--- Problem statement ---
Write out the data again exactly, skipping every picture.

--- Scene modeling code data ---
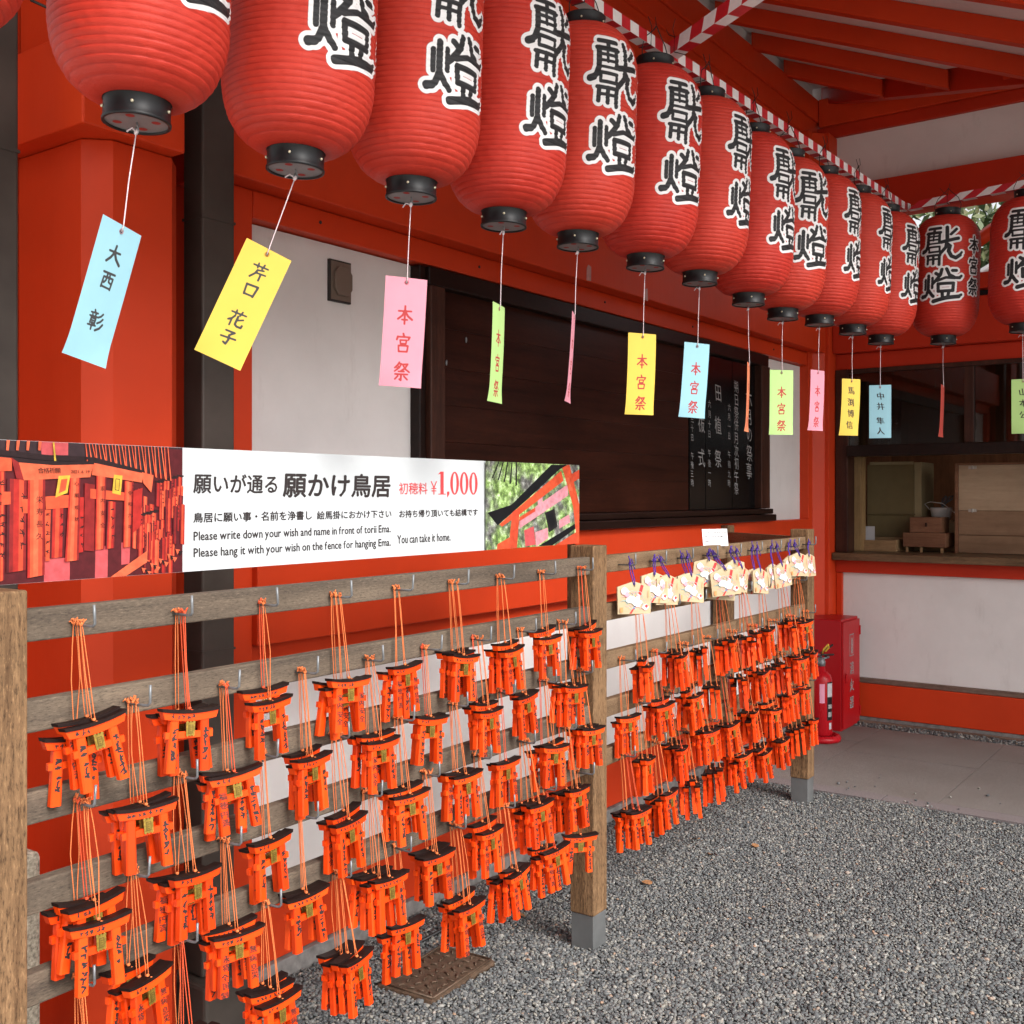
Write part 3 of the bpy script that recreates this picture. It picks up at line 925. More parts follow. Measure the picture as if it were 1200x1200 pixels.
EO = 2.2
for dz in (0.0,):
    a = [(.7, 2.9), (7.5, 2.9), (7.15, 2.62), (7.15 - EO, 2.62 - EO), (.7, 2.62 - EO)]
    lo = [(x, y, zl(y)) for x, y in a]
    hi = [(x, y, zl(y) + 0.08) for x, y in a]
    roof.add(lo + hi, [(0, 1, 2, 3, 4), (9, 8, 7, 6, 5)] + [(i, 5 + i, 5 + (i + 1) % 5, (i + 1) % 5) for i in range(5)], 'plaster')
hp('roof', roof, 0)
k = 0
x = 6.572
while x > .8:
    yv = max(2.62 - EO + 0.02, 2.60 - (7.15 - x) - 0.035)
    mb = MB()
    y1 = 2.60
    v = []
    for xx in (x - 0.0425, x + 0.0205):
        for yy, top in ((y1, 0), (yv, 0), (yv, 1), (y1, 1)):
            v.append((xx, yy, zl(yy) - 0.001 if top else zl(yy) - 0.100))
    mb.add(v, [(0, 1, 2, 3), (7, 6, 5, 4), (0, 4, 5, 1), (1, 5, 6, 2), (2, 6, 7, 3), (3, 7, 4, 0)], 'red')
    hp('rafter', mb, 0.004)
    x -= 0.5
mb = MB()  # pale ground added out of view to bounce light up under the eaves
mb.box(.7, 7.15 - EO - 0.06, 2.62 - EO - 0.05, 2.62 - EO + 0.0, zl(2.62 - EO) - 0.14, zl(2.62 - EO) + 0.10, 'red')
hp('fascia', mb, 0.004)

# ------------------------------------------------------------------ the office wing (facade across the end of the yard)
off = thing('shrine_office', 'vermilion office wing with a wooden counter window and white plaster below', 'building', (7.2, 0, 0))
off_inv = Matrix.Translation((-7.2, 0, 0))


def op(name, mb, bevel=0.004, label=None, parent=None):
    o = part(name, mb, parent or off, bevel, label)
    if parent is None:
        o.matrix_parent_inverse = off_inv
    return o


YE = -4.0
op('footing', MB().box(7.105, 7.3, YE, 2.47, -0.05, 0.05, 'concrete').box(7.085, 7.3, YE, 2.47, 0.0, 0.028, 'ledge'), 0.003)
op('plinth_board', MB().box(7.10, 7.3, YE, 2.47, 0.052, 0.268, 'red'))
op('ledge', MB().box(7.112, 7.3, YE, 2.47, 0.27, 0.30, 'ledge'), 0.003)
op('plaster_panel', MB().box(7.15, 7.3, YE, 2.47, 0.30, 0.985, 'plaster'), 0)
op('door_jamb', MB().box(7.125, 7.3, 2.43, 2.47, 0.30, 0.985, 'red'))
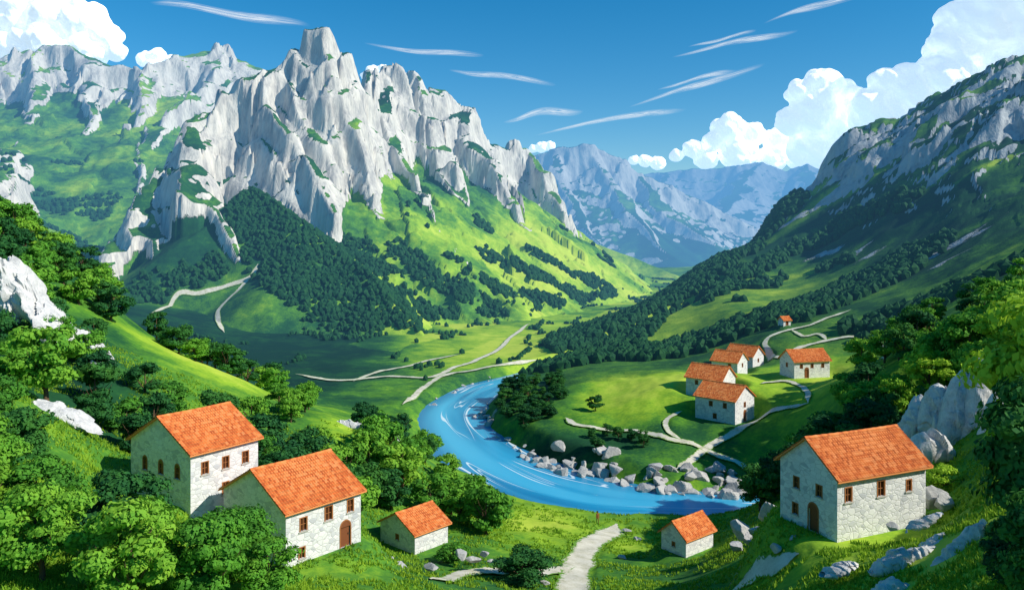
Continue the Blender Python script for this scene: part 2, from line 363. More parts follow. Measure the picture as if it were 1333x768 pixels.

--- Answer to this exercise ---
Write part 3 of the bpy script that recreates this picture. It picks up at line 925. More parts follow. Measure the picture as if it were 1200x1200 pixels.
EO = 2.2
for dz in (0.0,):
    a = [(.7, 2.9), (7.5, 2.9), (7.15, 2.62), (7.15 - EO, 2.62 - EO), (.7, 2.62 - EO)]
    lo = [(x, y, zl(y)) for x, y in a]
    hi = [(x, y, zl(y) + 0.08) for x, y in a]
    roof.add(lo + hi, [(0, 1, 2, 3, 4), (9, 8, 7, 6, 5)] + [(i, 5 + i, 5 + (i + 1) % 5, (i + 1) % 5) for i in range(5)], 'plaster')
hp('roof', roof, 0)
k = 0
x = 6.572
while x > .8:
    yv = max(2.62 - EO + 0.02, 2.60 - (7.15 - x) - 0.035)
    mb = MB()
    y1 = 2.60
    v = []
    for xx in (x - 0.0425, x + 0.0205):
        for yy, top in ((y1, 0), (yv, 0), (yv, 1), (y1, 1)):
            v.append((xx, yy, zl(yy) - 0.001 if top else zl(yy) - 0.100))
    mb.add(v, [(0, 1, 2, 3), (7, 6, 5, 4), (0, 4, 5, 1), (1, 5, 6, 2), (2, 6, 7, 3), (3, 7, 4, 0)], 'red')
    hp('rafter', mb, 0.004)
    x -= 0.5
mb = MB()  # pale ground added out of view to bounce light up under the eaves
mb.box(.7, 7.15 - EO - 0.06, 2.62 - EO - 0.05, 2.62 - EO + 0.0, zl(2.62 - EO) - 0.14, zl(2.62 - EO) + 0.10, 'red')
hp('fascia', mb, 0.004)

# ------------------------------------------------------------------ the office wing (facade across the end of the yard)
off = thing('shrine_office', 'vermilion office wing with a wooden counter window and white plaster below', 'building', (7.2, 0, 0))
off_inv = Matrix.Translation((-7.2, 0, 0))


def op(name, mb, bevel=0.004, label=None, parent=None):
    o = part(name, mb, parent or off, bevel, label)
    if parent is None:
        o.matrix_parent_inverse = off_inv
    return o


YE = -4.0
op('footing', MB().box(7.105, 7.3, YE, 2.47, -0.05, 0.05, 'concrete').box(7.085, 7.3, YE, 2.47, 0.0, 0.028, 'ledge'), 0.003)
op('plinth_board', MB().box(7.10, 7.3, YE, 2.47, 0.052, 0.268, 'red'))
op('ledge', MB().box(7.112, 7.3, YE, 2.47, 0.27, 0.30, 'ledge'), 0.003)
op('plaster_panel', MB().box(7.15, 7.3, YE, 2.47, 0.30, 0.985, 'plaster'), 0)
op('door_jamb', MB().box(7.125, 7.3, 2.43, 2.47, 0.30, 0.985, 'red'))
Continue the Blender Python script for this scene: part 2, from line 363. More parts follow. Measure the picture as if it were 1333x768 pixels.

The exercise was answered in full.